>>>>>
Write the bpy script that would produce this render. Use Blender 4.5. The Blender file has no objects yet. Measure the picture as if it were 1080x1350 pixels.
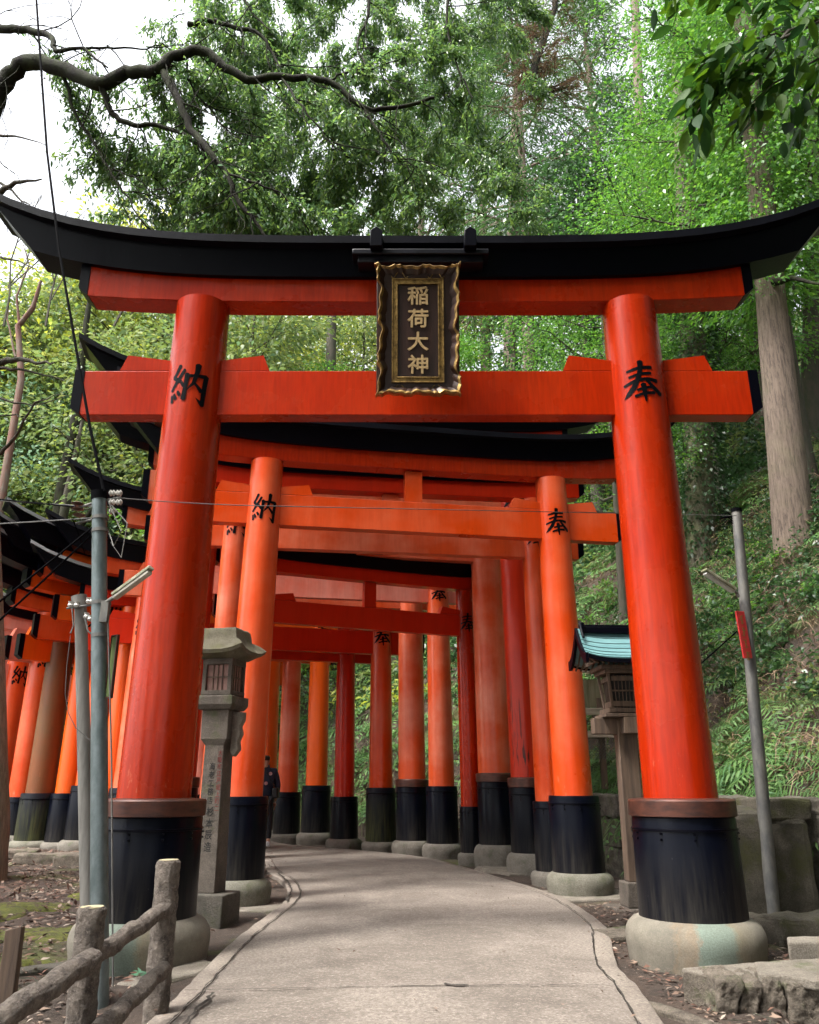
import bpy, bmesh, math, random
import numpy as np
from mathutils import Vector, Matrix
R = math.radians
SC = bpy.context.scene
COL = SC.collection
rnd = random.Random(11)

# ------------------------------------------------------------------ camera
CAMZ = 1.15
F = 1080.0
PITCH = R(18.43)
CP, SP = math.cos(PITCH), math.sin(PITCH)
def at(px, py, Y):
    """real-world point seen at a photo pixel, at distance Y ahead of the camera"""
    v = (675-py)/F; u = (px-540)/F
    t = Y/(CP-SP*v)
    return Vector((u*t, Y, CAMZ+t*(SP+CP*v)))
def gnd(px, py, z=0.0):
    v = (675-py)/F; u = (px-540)/F
    t = (z-CAMZ)/(SP+CP*v)
    return Vector((u*t, t*(CP-SP*v), z))
cam = bpy.data.cameras.new('camera'); co = bpy.data.objects.new('camera', cam); COL.objects.link(co)
cam.sensor_fit = 'HORIZONTAL'; cam.sensor_width = 36; cam.lens = 36.0
cam.clip_start = 0.05; cam.clip_end = 2000
co.location = (0, 0, CAMZ); co.rotation_euler = (math.pi/2+PITCH, 0, 0)
SC.camera = co

# ------------------------------------------------------------------ node helpers
def newmat(name):
    m = bpy.data.materials.new(name); m.use_nodes = True
    nt = m.node_tree; nt.nodes.clear()
    out = nt.nodes.new('ShaderNodeOutputMaterial')
    b = nt.nodes.new('ShaderNodeBsdfPrincipled')
    nt.links.new(b.outputs[0], out.inputs[0])
    return m, nt, b, out
def N(nt, t, **kw):
    n = nt.nodes.new(t)
    for k, v in kw.items():
        if k.startswith('i_'): n.inputs[k[2:].replace('_', ' ')].default_value = v
        else: setattr(n, k, v)
    return n
def coords(nt, scale=(1,1,1), kind='Object'):
    tc = nt.nodes.new('ShaderNodeTexCoord'); mp = nt.nodes.new('ShaderNodeMapping')
    mp.inputs['Scale'].default_value = scale
    nt.links.new(tc.outputs[kind], mp.inputs[0]); return mp.outputs[0]
def noise(nt, vec, sc, det=4, rough=.6, dist=0):
    n = nt.nodes.new('ShaderNodeTexNoise'); n.inputs['Scale'].default_value = sc
    n.inputs['Detail'].default_value = det; n.inputs['Roughness'].default_value = rough
    n.inputs['Distortion'].default_value = dist
    nt.links.new(vec, n.inputs['Vector']); return n.outputs[0]
def ramp(nt, fac, stops):
    r = nt.nodes.new('ShaderNodeValToRGB'); cr = r.color_ramp
    while len(cr.elements) < len(stops): cr.elements.new(.5)
    for e, (p, c) in zip(cr.elements, stops):
        e.position = p; e.color = (c, c, c, 1) if isinstance(c, (int, float)) else (*c, 1)
    nt.links.new(fac, r.inputs[0]); return r.outputs[0]
def mixc(nt, fac, a, b, mode='MIX'):
    m = nt.nodes.new('ShaderNodeMix'); m.data_type = 'RGBA'; m.blend_type = mode
    for s, v in ((m.inputs[0], fac), (m.inputs[6], a), (m.inputs[7], b)):
        if isinstance(v, (int, float)): s.default_value = v
        elif isinstance(v, tuple): s.default_value = (*v, 1)
        else: nt.links.new(v, s)
    return m.outputs[2]
def bump(nt, b, h, strength=.3, dist=.01):
    n = nt.nodes.new('ShaderNodeBump'); n.inputs['Strength'].default_value = strength
    n.inputs['Distance'].default_value = dist
    nt.links.new(h, n.inputs['Height']); nt.links.new(n.outputs[0], b.inputs['Normal'])
def mathn(nt, op, a, b=0.0):
    m = nt.nodes.new('ShaderNodeMath'); m.operation = op
    for s, v in ((m.inputs[0], a), (m.inputs[1], b)):
        if isinstance(v, (int, float)): s.default_value = v
        else: nt.links.new(v, s)
    return m.outputs[0]
def sepz(nt, kind='Object'):
    tc = nt.nodes.new('ShaderNodeTexCoord'); s = nt.nodes.new('ShaderNodeSeparateXYZ')
    nt.links.new(tc.outputs[kind], s.inputs[0]); return s.outputs

# ------------------------------------------------------------------ materials
def lacquer(name, col, fade, rough=.32, fadeamt=.35, grain=.12, crack=0.0, coat=.25):
    m, nt, b, _ = newmat(name)
    v = coords(nt, (1, 1, .09)); v2 = coords(nt, (1, 1, 1))
    g = noise(nt, v, 38, 5, .65)
    big = noise(nt, v, 5.0, 4, .6); big2 = noise(nt, v2, 1.1, 5, .6)
    f = ramp(nt, big2, [(.42, 0.0), (.72, fadeamt)])
    c = mixc(nt, f, col, fade)
    dk = tuple(x*.62 for x in col)
    c = mixc(nt, ramp(nt, big, [(.45, 0.0), (.8, .45)]), c, dk)
    c = mixc(nt, ramp(nt, g, [(.35, grain), (.6, 0.0)]), c, tuple(x*.5 for x in col))
    z = sepz(nt)[2]
    # scuffed, bleached band just above the sleeves
    low = mathn(nt, 'MULTIPLY', ramp(nt, mathn(nt, 'MULTIPLY', z, .4), [(.40, 1.0), (.62, 0.0)]),
                ramp(nt, noise(nt, coords(nt, (1, 1, .35)), 16, 6, .75), [(.60, 0.0), (.66, 1.0)]))
    c = mixc(nt, mathn(nt, 'MULTIPLY', low, .5), c, (.62, .24, .14))
    if crack:
        w = noise(nt, coords(nt, (1, 1, .06)), 15, 3, .8, .4)
        cr = mathn(nt, 'MULTIPLY', ramp(nt, w, [(.56, 0.0), (.60, 1.0)]),
                   ramp(nt, mathn(nt, 'MULTIPLY', z, .25), [(.35, 1.0), (.8, 0.0)]))
        c = mixc(nt, mathn(nt, 'MULTIPLY', cr, crack), c, (.03, .006, .004))
    nt.links.new(c, b.inputs['Base Color']); b.inputs['Specular IOR Level'].default_value = .27
    rr = mathn(nt, 'ADD', mathn(nt, 'MULTIPLY', big2, .18), rough-.09)
    nt.links.new(rr, b.inputs['Roughness'])
    b.inputs['Coat Weight'].default_value = coat; b.inputs['Coat Roughness'].default_value = .14
    bump(nt, b, mathn(nt, 'ADD', g, mathn(nt, 'MULTIPLY', big, .8)), .2, .006)
    return m
MV = {}
MV['red'] = lacquer('vermilion lacquer', (.41, .019, .0006), (.46, .045, .004), .27, .45, grain=.5, coat=.08)
MV['deep'] = lacquer('deep red lacquer', (.54, .020, .002), (.58, .035, .006), .32, .3)
MV['cracked'] = lacquer('cracked deep red lacquer', (.54, .024, .003), (.48, .04, .015), .4, .3, crack=1.0)
MV['orange'] = lacquer('orange lacquer', (.64, .056, .004), (.72, .16, .07), .30, .7)
MV['bright'] = lacquer('fresh orange lacquer', (.74, .095, .006), (.76, .13, .015), .32, .3)
MV['pink'] = lacquer('sun faded red lacquer with sky sheen', (.66, .082, .018), (.76, .26, .16), .32, .9)  # faded paint, plus pinkish sky sheen put into the colour
MV['pale'] = lacquer('pale faded lacquer with sky sheen', (.72, .17, .11), (.76, .36, .29), .45, .95)  # paler fading, with bright sky reflection also put into the colour
MV['brown'] = lacquer('weathered brown lacquer', (.17, .055, .018), (.10, .065, .028), .45, .9, coat=.05)

def blackwood(name, base=(.006, .0065, .012), dust=(.10, .09, .075), zr=(.25, .95), amt=.55, rough=.38):
    m, nt, b, _ = newmat(name)
    v = coords(nt, (1, 1, .07)); s = noise(nt, v, 30, 6, .7)
    s2 = noise(nt, coords(nt, (1, 1, .12)), 9, 4, .6)
    z = sepz(nt)[2]
    low = ramp(nt, z, [(zr[0], 1.0), (zr[1], 0.03)])
    f = mathn(nt, 'MULTIPLY', mathn(nt, 'MULTIPLY', low, ramp(nt, s, [(.38, .25), (.62, 1.0)])), ramp(nt, s2, [(.35, .3), (.6, 1.0)]))
    f = mathn(nt, 'MULTIPLY', f, amt)
    c = mixc(nt, f, base, dust)
    sc = ramp(nt, noise(nt, coords(nt, (1, 1, .5)), 26, 7, .8), [(.66, 0.0), (.70, .6)])
    c = mixc(nt, mathn(nt, 'MULTIPLY', sc, .5), c, (.2, .19, .17))
    nt.links.new(c, b.inputs['Base Color'])
    nt.links.new(mathn(nt, 'ADD', mathn(nt, 'MULTIPLY', f, .5), rough), b.inputs['Roughness'])
    b.inputs['Specular IOR Level'].default_value = .12
    bump(nt, b, s, .25, .006); return m
M_sleeve = blackwood('black painted sleeve', (.0014, .0022, .006), (.070, .062, .048), (.16, .72), .5, .28)
M_sleeve_moss = blackwood('mossy black sleeve', dust=(.085, .09, .03), zr=(.2, 1.4), amt=.8)
M_beamblack = blackwood('black lacquered beam', (.0010, .0010, .0035), (.01, .01, .014), (-5, -4), .2, .30)
M_char = blackwood('black ink paint', (.002, .002, .003), (.02, .02, .02), (-5, -4), .3, .3)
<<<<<
### Task
Your task is to restate word for word the lines from the top of the data to the line containing "SC.camera = co", both ends included, with every picture left out.

### Correct response
Write the bpy script that would produce this render. Use Blender 4.5. The Blender file has no objects yet. Measure the picture as if it were 1080x1350 pixels.
import bpy, bmesh, math, random
import numpy as np
from mathutils import Vector, Matrix
R = math.radians
SC = bpy.context.scene
COL = SC.collection
rnd = random.Random(11)

# ------------------------------------------------------------------ camera
CAMZ = 1.15
F = 1080.0
PITCH = R(18.43)
CP, SP = math.cos(PITCH), math.sin(PITCH)
def at(px, py, Y):
    """real-world point seen at a photo pixel, at distance Y ahead of the camera"""
    v = (675-py)/F; u = (px-540)/F
    t = Y/(CP-SP*v)
    return Vector((u*t, Y, CAMZ+t*(SP+CP*v)))
def gnd(px, py, z=0.0):
    v = (675-py)/F; u = (px-540)/F
    t = (z-CAMZ)/(SP+CP*v)
    return Vector((u*t, t*(CP-SP*v), z))
cam = bpy.data.cameras.new('camera'); co = bpy.data.objects.new('camera', cam); COL.objects.link(co)
cam.sensor_fit = 'HORIZONTAL'; cam.sensor_width = 36; cam.lens = 36.0
cam.clip_start = 0.05; cam.clip_end = 2000
co.location = (0, 0, CAMZ); co.rotation_euler = (math.pi/2+PITCH, 0, 0)
SC.camera = co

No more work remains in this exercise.